La realidad (Pablo Luna que se hunde con la mujer y la guitarra en el monte) resulta transfigurada por la visión poética. Adusto, altanero, solitario, con la confidenta de sus dolores, con el último ensueño de su vida, un jinete se hunde bajo la luz de las pálidas estrellas en la noche eterna, hecha de soledad y de misterio. Es posible que el lenguaje falle (hay, sin duda, demasiada palabra prestigiosa, demasiada voz manoseada) pero no falla la visión narrativa: no falla, y esto es lo que importa, la comunicación de un ser y un destino que el autor quiso arrancar de los moldes reales y fijarlo, para siempre, en la creación poética."

EMIR RODRÍGUEZ MONEGAL.

1. Cf. Omar Prego Gadea : El arte narrativo de Acevedo Díaz en "Soledad", in Marcha, Montevideo, octubre 22, 1954, Año XVI, Nº 742, pp. 14/16. Es excelente en este artículo el examen de las relaciones entre Soledad y Pablo Luna. Otros aspectos del mismo (el supuesto simultaneísmo, el punto de vista narrativo, el use de los racconti) son más discutibles y serán discutidos aquí.
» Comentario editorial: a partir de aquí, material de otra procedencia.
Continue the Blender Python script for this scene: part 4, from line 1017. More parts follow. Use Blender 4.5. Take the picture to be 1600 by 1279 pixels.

2. Cf. Daniel D. Vidart: in El Día, suplemento dominical, Montevideo.
3. Cf. Omar Prego Gadea, Loc. cit.
4. Véase el acertado análisis de este rasgo del gaucho en Félix Schwartzmann: El sentimiento de lo humano en América, Ensayo de Antropología Filosófica, Santiago de Chile, Universidad de Chile, 1950, tomo 1, p. 286. El pensador chileno parte de un análisis del juego amoroso en Soledad, pero lo que dice se aplica asimismo a Ismael.
5. Cf. Emir Rodríguez Monegal: Acevedo Díaz novelista, La Composición de "Ismael", in Marcha, Montevideo, diciembre 31, 1953, Año XV, Nº 703, suplemento. El tema está desarrollado con detalle.
6. Cf. Francisco Espínola : Prólogo a Soledad y El combate de la tapera, Montevideo, Colección de Clásicos Uruguayos, Vol. 15, 1954. n. XIII.